M365 Cost Reduction Checklist

Reducing M365 costs start with asking the right questions. We recently shared 9 Questions to Ask to Right-size Your Microsoft 365 Spend. Here are several to consider:

  • Have you performed price benchmark analysis to ensure you’re paying a best-in-class price? M365 pricing may seem straightforward and transparent, but it’s possible to negotiate better pricing and discounts if you’re armed with the right pricing intel to validate your negotiation position.
  • Are you using everything you’re paying for? This is a big one – license bloat happens across most M365 deployments, which leaves customers paying for more licenses than they actually use. Conduct a formal assessment of usage across your M365 estate for opportunities to reclaim, reduce and realign licensing counts. Reclaiming inactive licenses can often cover growth requirements and mitigate the need for net-new purchases.
  • Have you created detailed user profiles? Challenge the assumption that every user across your organization needs the same license type. Too many customers lock themselves into a single license type that provides more functionality than is required and at a higher cost than necessary. A more thorough analysis of M365 usage may reveal several different usage profiles, some of which may require less-costly M365 SKUs.
  • What is your deployment velocity of new M365 licenses? It’s important to develop a roll-out scenario for deployment of new M365 licenses over the term of your agreement (also known as deployment velocity). While Microsoft will want you to pay 100% for all users on Day 1 of your agreement, this approach may not make sense for some rollout scenarios.

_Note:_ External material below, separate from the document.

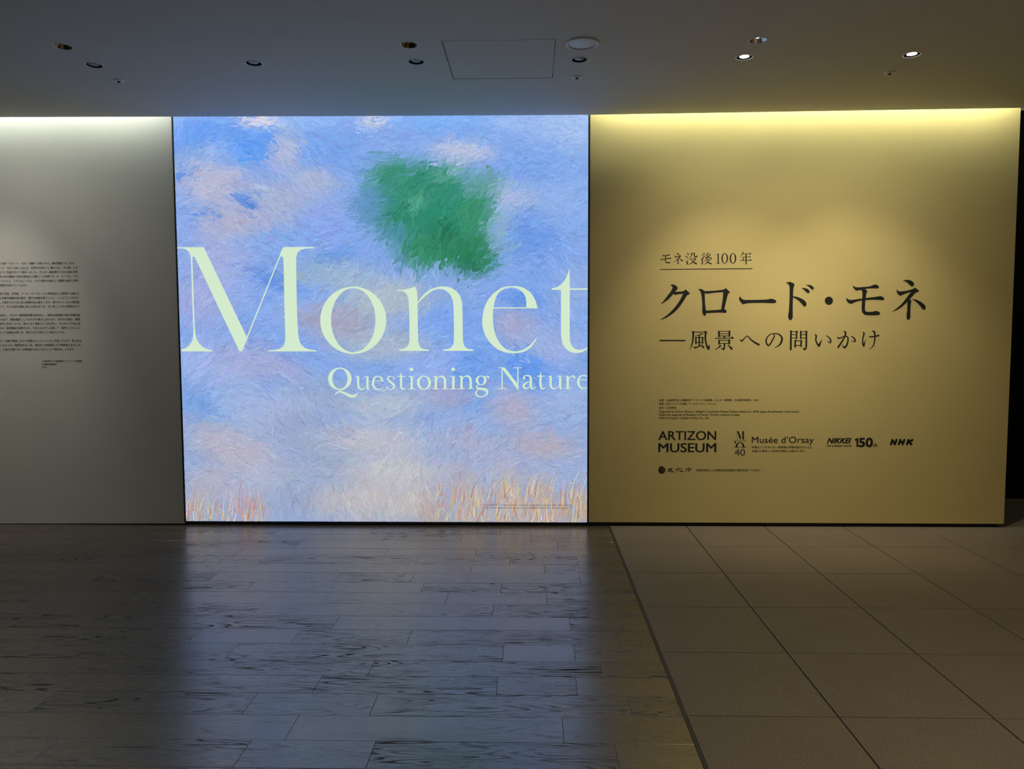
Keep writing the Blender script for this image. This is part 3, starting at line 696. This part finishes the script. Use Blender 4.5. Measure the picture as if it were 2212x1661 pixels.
pn.bar(1995, 297, 2127, 297, 11); pn.rib((2127, 243, 18), (2065, 227, 15), (2010, 252, 26), (1983, 330, 36), (1996, 390, 33), (2034, 426, 24), (2080, 436, 15), (2127, 423, 9), cap=False); fin()

# --- big title on the right wall
A_, B_, C_ = (1410, 600, .09042), (1600, 600, .09042), (1800, 600, .09946)
pv = Pen(*A_, YL)
def finv(name='character', m=m_vinyl): pv.done(name, m, wall_r)
pv.shape([(415, 168, 1), (480, 158), (550, 185), (598, 235), (588, 272), (525, 335, 1), (640, 329), (725, 320), (790, 279, 1), (886, 365, 1), (878, 388), (820, 420), (740, 550), (640, 690), (520, 820), (380, 920), (270, 978), (163, 1013, 1), (290, 930), (420, 820), (540, 690), (640, 550), (728, 378, 1), (620, 392), (535, 402), (488, 385, 1), (400, 490), (300, 570), (180, 636, 1), (270, 540), (360, 420), (440, 310), (476, 232), (460, 200)]); finv()
pv.shape([(1078, 282, 1), (1140, 265), (1195, 285), (1250, 320, 1), (1500, 305), (1700, 276), (1745, 244, 1), (1848, 342, 1), (1797, 390, 1), (1750, 580), (1712, 745, 1), (1762, 785), (1760, 825), (1720, 838), (1600, 828), (1275, 845, 1), (1265, 890), (1238, 908), (1205, 880), (1182, 810), (1185, 650), (1170, 450), (1145, 350), (1120, 300)],
         [(1243, 365, 1), (1300, 378), (1500, 352), (1670, 343, 1), (1685, 350, 1), (1665, 560), (1632, 758, 1), (1500, 770), (1270, 782, 1), (1250, 600)]); finv()
pv.at_crop(*B_)
pv.shape([(-17, 443, 1), (10, 482), (65, 522), (200, 530), (450, 525), (650, 515), (720, 500), (800, 515), (851, 558), (840, 590), (790, 605), (500, 598), (250, 602), (130, 612), (65, 632), (15, 597), (-30, 530), (-36, 480)]); finv()
pv.shape([(1075, 122, 1), (1150, 98), (1220, 110), (1288, 150, 1), (1275, 200), (1257, 280), (1250, 440, 1), (1360, 460), (1480, 510), (1550, 570), (1573, 630), (1555, 675), (1520, 688), (1480, 650), (1430, 590), (1350, 520), (1250, 465, 1), (1242, 700), (1245, 900), (1235, 970), (1190, 1012), (1150, 985), (1135, 910), (1155, 750), (1170, 300), (1160, 190), (1130, 145)])
pv.shape([(1450, 242, 1), (1540, 248), (1610, 275), (1645, 320), (1640, 355), (1610, 368), (1570, 345), (1510, 285)])
pv.shape([(1550, 165, 1), (1640, 170), (1710, 195), (1745, 240), (1738, 275), (1715, 285), (1680, 262), (1620, 205)]); finv()
pv.ell(2107, 547, 97, 97); finv()
pv.at_crop(*C_)
pv.shape([(425, 170, 1), (465, 195), (510, 207), (650, 200), (790, 185), (860, 160), (905, 145), (970, 165), (992, 205), (980, 225), (900, 228), (760, 232), (690, 243, 1), (742, 285, 1), (720, 340), (705, 437, 1), (870, 420), (970, 405), (1025, 398), (1085, 420), (1110, 455), (1090, 485), (1000, 480), (870, 476), (698, 485, 1), (688, 680), (702, 725), (760, 740), (860, 735), (935, 720), (1000, 745), (1020, 775), (1000, 800), (940, 812), (800, 813), (700, 805), (640, 765), (618, 680), (625, 490, 1), (500, 518), (388, 570, 1), (320, 535), (285, 480), (285, 430, 1), (320, 465), (380, 480), (500, 468), (630, 448, 1), (632, 330), (620, 275), (600, 262, 1), (500, 280, 1), (455, 240), (430, 205)]); finv()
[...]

Check out our full checklist here.

When is the Best Time to Optimize M365 Costs?

Software license and cost optimization can happen at any time, but certain points in time yield higher savings. Initial purchase agreements set the tone (and baseline) for future price negotiations and concessions, so IT procurement practitioners should plan these purchases well in advance and employ all strategic purchase optimization tactics. This includes IT price benchmark analysis (e.g. are you paying a best-in-class price compared to similarly-scoped peer purchases?) and enterprise agreement optimization (e.g. are you choosing the right license types and does your EA include optimized terms and conditions that meet your unique requirements?).

Because of the complexity of Microsoft EAs (and other volume purchasing vehicles), renewals should be treated with a similar level of rigor and diligence. Remember – Microsoft starts thinking about your renewal before the ink is dry on your prior agreement. For most enterprise customers, that means your Microsoft account team is spending the next 36 months strategizing and locking you into a deal that meets their revenue and strategic business goals. When a customer approaches their renewal with any level of autopilot, it pretty much guarantees the customer will be paying more than they should and re-establishing an unhealthy baseline for license counts and pricing.

NPI’s guidance is to perform a SaaS license optimization assessment on your M365 estate at the midpoint of your agreement, and then again 9 to 12 months before your renewal date. This will give you the runway to assess usage, explore license optimization opportunities, and reclaim and redeploy licenses to cover growth requirements. From there, customers can establish a current and accurate license count baseline and turn their focus to cost and contract optimization.